Thursday, November 17, 2011

Edith Wilkins Street Children Foundation

Darjeeling, India; 5 - 15 Nov. 2011

After a two-hour internal flight and a four-hour jeep ride up a windy, bumpy road, I arrived in Darjeeling - my home for the next two and a half months. The last time I spent over a month in one place was last year in Ayacucho, Peru. Like Ayacucho, Darjeeling is a mountain town (it is at an altitude of 2100m) with a population of around 130,000 people (and scores of street dogs!).

And just as in Ayacucho, I am spending my time in Darjeeling doing volunteer work for a charity that helps street children, namely the Edith Wilkins Street Children Foundation.

Edith, who hails from Cork, began working with street children in the Darjeeling area in 2003. With its night shelters, halfway houses, drop-in centres and outreach programmes, EWSCF currently deals directly with around 100 children, both boys and girls, who are mostly from very poor and often abusive backgrounds.

On my first day, after stopping on the walk to the centre to admire the spectacular view,I was given a tour before joining a group of the boys in a game of football. I spent a lot of my time in Ayacucho playing football, so this reinforced the view that kids are the same the world over.

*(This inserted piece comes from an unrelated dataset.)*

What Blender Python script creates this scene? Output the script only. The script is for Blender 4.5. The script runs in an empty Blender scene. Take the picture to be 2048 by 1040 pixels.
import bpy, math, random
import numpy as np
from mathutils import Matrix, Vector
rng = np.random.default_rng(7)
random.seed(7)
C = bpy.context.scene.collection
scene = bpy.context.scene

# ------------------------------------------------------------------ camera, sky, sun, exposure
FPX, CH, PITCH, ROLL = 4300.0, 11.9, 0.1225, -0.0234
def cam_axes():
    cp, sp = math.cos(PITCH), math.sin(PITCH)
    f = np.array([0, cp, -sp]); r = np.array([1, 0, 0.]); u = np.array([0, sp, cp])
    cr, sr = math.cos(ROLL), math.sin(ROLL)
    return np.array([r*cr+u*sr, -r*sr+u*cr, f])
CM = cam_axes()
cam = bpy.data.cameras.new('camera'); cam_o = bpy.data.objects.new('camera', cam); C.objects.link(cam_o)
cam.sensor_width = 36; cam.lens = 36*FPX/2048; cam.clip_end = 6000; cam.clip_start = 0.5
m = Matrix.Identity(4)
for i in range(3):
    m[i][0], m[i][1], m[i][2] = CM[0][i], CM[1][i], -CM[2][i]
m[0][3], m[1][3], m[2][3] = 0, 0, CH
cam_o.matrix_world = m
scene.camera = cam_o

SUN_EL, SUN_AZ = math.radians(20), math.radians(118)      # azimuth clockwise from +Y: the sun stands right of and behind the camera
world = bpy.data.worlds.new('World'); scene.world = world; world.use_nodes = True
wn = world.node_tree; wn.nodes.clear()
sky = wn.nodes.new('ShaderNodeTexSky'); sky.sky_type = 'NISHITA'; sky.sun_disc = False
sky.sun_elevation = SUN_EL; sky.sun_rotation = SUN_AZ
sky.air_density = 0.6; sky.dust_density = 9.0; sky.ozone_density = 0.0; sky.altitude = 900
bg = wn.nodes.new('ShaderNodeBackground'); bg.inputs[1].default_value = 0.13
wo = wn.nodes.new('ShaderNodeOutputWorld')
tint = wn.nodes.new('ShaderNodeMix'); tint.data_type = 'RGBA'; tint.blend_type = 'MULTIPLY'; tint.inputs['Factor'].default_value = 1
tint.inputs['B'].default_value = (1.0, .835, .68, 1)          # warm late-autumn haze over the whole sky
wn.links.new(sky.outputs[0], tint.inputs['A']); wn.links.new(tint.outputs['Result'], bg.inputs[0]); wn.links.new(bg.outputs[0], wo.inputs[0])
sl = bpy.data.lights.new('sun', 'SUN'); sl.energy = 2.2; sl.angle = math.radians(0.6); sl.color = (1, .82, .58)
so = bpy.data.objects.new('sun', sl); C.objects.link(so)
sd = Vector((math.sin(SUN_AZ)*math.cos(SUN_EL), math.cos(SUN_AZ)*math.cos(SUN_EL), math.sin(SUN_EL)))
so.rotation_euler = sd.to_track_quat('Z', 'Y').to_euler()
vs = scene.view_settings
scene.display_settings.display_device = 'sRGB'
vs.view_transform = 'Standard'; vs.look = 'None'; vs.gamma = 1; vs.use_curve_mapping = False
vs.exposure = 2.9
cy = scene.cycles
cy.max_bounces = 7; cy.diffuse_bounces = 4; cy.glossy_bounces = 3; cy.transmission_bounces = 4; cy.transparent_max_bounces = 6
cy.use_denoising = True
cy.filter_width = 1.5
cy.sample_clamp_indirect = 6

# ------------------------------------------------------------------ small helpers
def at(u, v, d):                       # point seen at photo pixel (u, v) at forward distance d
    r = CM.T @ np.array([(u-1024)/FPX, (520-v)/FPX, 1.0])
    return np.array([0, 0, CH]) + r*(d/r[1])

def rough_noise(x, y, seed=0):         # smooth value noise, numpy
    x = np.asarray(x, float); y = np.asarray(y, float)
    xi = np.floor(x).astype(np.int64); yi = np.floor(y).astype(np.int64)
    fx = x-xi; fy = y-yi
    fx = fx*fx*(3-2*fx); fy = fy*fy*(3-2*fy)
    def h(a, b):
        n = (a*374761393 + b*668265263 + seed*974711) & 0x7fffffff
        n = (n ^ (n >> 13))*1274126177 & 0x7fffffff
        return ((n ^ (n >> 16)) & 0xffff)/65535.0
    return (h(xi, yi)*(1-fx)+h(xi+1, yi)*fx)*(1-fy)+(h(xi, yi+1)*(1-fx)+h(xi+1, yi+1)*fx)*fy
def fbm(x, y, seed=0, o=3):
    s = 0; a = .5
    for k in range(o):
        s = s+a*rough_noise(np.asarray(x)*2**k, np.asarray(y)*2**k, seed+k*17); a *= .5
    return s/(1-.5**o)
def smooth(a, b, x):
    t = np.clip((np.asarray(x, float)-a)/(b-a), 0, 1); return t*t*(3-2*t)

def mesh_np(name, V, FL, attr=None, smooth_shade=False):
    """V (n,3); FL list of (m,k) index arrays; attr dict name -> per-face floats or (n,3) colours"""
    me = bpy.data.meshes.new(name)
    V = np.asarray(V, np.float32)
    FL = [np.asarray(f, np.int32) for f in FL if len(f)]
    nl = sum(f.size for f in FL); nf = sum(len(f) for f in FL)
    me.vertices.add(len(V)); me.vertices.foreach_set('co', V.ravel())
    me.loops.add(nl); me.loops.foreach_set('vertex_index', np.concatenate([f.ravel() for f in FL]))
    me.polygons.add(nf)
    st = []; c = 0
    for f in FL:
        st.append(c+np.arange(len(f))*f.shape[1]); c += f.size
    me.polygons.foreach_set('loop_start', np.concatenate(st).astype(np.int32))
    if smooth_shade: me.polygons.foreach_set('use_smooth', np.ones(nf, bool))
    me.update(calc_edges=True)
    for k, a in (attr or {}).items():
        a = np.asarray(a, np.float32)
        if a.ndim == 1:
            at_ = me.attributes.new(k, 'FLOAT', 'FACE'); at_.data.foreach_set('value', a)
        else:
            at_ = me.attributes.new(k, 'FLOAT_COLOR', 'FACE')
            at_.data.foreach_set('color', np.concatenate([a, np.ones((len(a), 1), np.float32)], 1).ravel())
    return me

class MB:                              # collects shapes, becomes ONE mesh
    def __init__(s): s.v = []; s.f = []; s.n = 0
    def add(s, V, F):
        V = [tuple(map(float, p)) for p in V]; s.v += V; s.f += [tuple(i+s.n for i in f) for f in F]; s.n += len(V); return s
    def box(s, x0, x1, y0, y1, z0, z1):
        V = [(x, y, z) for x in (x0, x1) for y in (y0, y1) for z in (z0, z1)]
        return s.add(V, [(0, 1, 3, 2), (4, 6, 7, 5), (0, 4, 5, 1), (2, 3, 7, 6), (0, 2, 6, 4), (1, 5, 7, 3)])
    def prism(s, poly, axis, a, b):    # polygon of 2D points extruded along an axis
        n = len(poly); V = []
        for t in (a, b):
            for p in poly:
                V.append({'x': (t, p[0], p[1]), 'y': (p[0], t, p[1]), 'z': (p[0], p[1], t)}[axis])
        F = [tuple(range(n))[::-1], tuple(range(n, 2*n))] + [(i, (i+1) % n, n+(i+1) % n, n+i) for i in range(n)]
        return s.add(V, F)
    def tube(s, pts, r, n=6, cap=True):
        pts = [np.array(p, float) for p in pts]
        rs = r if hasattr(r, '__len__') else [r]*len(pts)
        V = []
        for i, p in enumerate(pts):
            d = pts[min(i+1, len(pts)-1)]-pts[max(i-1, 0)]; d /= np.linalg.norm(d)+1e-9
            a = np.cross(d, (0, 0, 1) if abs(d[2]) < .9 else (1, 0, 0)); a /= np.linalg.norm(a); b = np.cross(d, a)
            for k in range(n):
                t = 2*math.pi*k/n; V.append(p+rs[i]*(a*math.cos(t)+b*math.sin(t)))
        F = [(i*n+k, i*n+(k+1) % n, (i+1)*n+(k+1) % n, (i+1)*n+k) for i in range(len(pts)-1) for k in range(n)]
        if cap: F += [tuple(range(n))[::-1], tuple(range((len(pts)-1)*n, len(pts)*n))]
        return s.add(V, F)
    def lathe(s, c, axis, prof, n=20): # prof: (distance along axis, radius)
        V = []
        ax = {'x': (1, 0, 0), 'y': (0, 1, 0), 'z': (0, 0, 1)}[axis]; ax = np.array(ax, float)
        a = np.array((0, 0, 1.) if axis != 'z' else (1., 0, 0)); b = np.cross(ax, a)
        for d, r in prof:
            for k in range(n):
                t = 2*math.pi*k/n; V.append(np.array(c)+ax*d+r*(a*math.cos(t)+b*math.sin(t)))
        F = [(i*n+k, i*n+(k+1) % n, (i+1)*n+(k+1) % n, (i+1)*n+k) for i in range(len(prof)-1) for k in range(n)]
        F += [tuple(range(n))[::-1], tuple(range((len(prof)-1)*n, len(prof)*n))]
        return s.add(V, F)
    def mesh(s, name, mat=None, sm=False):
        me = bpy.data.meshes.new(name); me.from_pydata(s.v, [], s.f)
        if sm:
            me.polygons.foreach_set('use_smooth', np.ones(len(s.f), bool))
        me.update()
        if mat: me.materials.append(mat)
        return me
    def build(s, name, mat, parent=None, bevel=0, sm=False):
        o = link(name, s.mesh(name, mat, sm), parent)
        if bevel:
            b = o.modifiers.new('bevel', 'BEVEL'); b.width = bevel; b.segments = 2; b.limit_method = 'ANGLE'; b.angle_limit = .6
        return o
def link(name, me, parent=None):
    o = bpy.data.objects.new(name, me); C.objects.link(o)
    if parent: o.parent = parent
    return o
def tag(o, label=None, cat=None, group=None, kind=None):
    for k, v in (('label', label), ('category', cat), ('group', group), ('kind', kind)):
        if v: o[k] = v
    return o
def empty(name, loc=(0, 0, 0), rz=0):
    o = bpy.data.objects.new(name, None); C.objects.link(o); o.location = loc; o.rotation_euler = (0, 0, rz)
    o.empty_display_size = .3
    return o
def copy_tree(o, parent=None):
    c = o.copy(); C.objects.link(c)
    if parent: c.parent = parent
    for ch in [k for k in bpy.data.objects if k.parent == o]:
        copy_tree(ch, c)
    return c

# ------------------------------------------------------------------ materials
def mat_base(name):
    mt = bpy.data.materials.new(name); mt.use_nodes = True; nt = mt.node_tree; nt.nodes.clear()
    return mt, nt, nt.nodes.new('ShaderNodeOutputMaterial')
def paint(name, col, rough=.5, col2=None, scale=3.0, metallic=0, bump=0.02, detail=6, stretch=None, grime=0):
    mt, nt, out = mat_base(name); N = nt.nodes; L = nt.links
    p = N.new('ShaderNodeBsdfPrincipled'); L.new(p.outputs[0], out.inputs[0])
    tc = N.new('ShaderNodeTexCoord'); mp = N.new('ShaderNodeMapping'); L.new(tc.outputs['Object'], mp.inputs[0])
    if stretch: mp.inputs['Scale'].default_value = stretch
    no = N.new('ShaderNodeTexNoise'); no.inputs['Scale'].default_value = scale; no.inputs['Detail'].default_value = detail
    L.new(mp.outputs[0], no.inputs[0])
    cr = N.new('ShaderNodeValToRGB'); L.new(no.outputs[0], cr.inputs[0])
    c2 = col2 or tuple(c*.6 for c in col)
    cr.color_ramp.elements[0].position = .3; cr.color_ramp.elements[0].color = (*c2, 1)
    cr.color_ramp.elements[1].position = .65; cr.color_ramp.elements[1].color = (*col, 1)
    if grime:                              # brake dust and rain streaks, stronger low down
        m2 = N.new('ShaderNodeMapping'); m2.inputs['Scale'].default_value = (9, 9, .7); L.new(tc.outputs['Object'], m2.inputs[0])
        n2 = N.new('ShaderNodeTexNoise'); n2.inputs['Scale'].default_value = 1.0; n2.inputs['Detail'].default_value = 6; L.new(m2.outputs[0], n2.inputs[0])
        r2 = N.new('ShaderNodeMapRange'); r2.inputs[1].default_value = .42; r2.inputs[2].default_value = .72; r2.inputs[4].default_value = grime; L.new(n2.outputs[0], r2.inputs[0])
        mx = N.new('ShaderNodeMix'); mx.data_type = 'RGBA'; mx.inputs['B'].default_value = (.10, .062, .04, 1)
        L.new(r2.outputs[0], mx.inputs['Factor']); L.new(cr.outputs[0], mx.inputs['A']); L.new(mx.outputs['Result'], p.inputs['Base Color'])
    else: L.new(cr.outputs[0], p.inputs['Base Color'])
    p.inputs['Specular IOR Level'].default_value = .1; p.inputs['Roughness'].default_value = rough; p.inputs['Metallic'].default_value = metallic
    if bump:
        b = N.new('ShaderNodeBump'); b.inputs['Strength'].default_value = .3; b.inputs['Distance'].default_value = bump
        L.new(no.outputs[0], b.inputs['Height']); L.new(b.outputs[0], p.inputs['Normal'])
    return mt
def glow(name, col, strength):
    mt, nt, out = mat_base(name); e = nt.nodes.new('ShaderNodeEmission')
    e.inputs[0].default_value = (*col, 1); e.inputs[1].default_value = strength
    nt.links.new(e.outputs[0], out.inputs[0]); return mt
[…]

My first week coincided with "Childrens' Day" in India. Two sports days were held to celebrate - one at the EWSCT centre and one in the town. These featured standard events like sprints, shot putt and long jump. But there were also many unusual races. These included variations on sprints, where the kids ran halfway and then either solved a maths problem,
put on and correctly tied their shoes and shirts or, most bizarrely, had to eat a small cake and drink a juice carton, before continuing onto the finish line.The prizes included badminton rackets and cricket bats. This worked out well for me when these sports (i.e. sports that I can give a decent stab at playing) temporarily replaced the boys' favoured activity of kicking a small "ball" (i.e. a bunch of rubber bands tied together) to each other without letting it touch the ground - an activity at which I'm useless, though I am improving!